Suffragettes won a partial victory in 1918 when the United Kingdom granted propertied women over thirty the right to vote. Pankhurst continued to work for women’s empowerment, though her politics grew less radical. She committed herself to anti-communism, defended British imperialism, and became a member of the Conservative Party late in life. Despite ill health, Pankhurst lived to see suffrage extended to women on the same terms as men in England, Wales, and Scotland in 1928. She died that year at the age of 69.

From Famous Women: An Outline of Feminine Achievement Through the Ages With Life Stories of Five Hundred Noted Women. Written by Joseph Adelman, published 1926 by Ellis M Lonow Company:
Emmeline Pankhurst, leader of the militant wing of the English suffrage movement. She was born in Manchester of parents who were advocates of woman suffrage and champions of freedom for the slaves during the American Civil War.
In 1879 she married Dr. R. P. Pankhurst who associated with her social reforms until his death in 1898.
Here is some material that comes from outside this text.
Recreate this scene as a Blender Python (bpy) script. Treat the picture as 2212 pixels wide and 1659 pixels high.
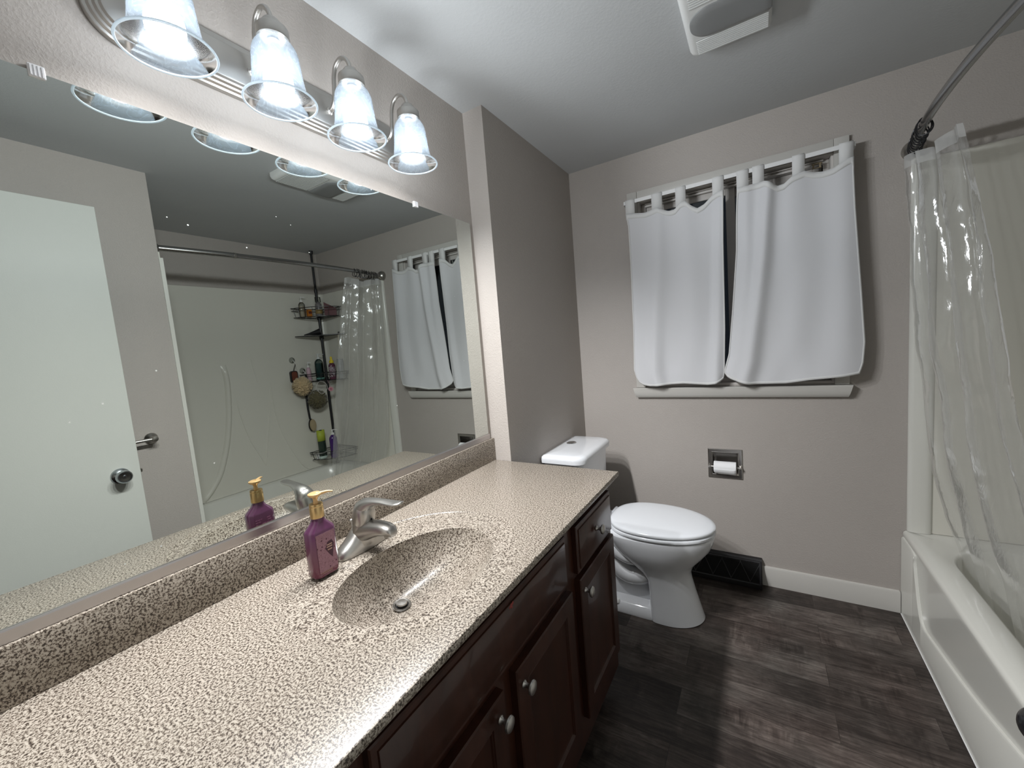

After being connected with various societies, Mrs. Pankhurst in 1903 founded the Woman’s Social and Political Union at a meeting held at her Manchester home and this organization to attain political equality of women with men soon had its headquarters in London whither Mrs. Pankhurst moved. When the Union became potent and formidable, receiving much financial and personal support, persuaded that more aggressive methods were necessary, the tactics of “peaceful militancy” were pursued for some years, but although pledges from a majority of members of parliament to support equal suffrage had been secured, the cabinet was hostile.
In 1913 it was decided by Mrs. Pankhurst and her followers to inaugurate a “women’s revolution,” and the incitements to violence had their effect. Country houses, club houses, railway stations, lumber yards, and churches were fired; race courses and golf links damaged and bombs exploded.
Thousands of women were put in jail, and Mrs. Pankhurst, held responsible for the acts of her associates, was sentenced to three years’ imprisonment. She restorted to the “hunger strike,” proclaiming that she would die if necessary, and after a few days was released, only to be imprisoned again and again. Soon after she sailed for an American lecture tour.
On her arrival in New York, she was detained for two days by the immigration authorities as an “undesirable alien,” but was released by orders from Washington and received a triumphant welcome.
After her return to England she was frequently imprisoned; in the summer of 1914 Mrs. Pankhurst and her associates announced a cessation of militant tactics until the European War should end, and in 1917 suffrage in England was granted to all women of thirty years and over. Mrs. Pankhurst’s daughters, Christabel (1880 – 1958 A.D.), and Sylvia (1882 – 1960 A.D.), are both women of exceptional capacity and energy, have taken part in their mother’s suffrage activity from childhood on, and have shared her prison and other experiences.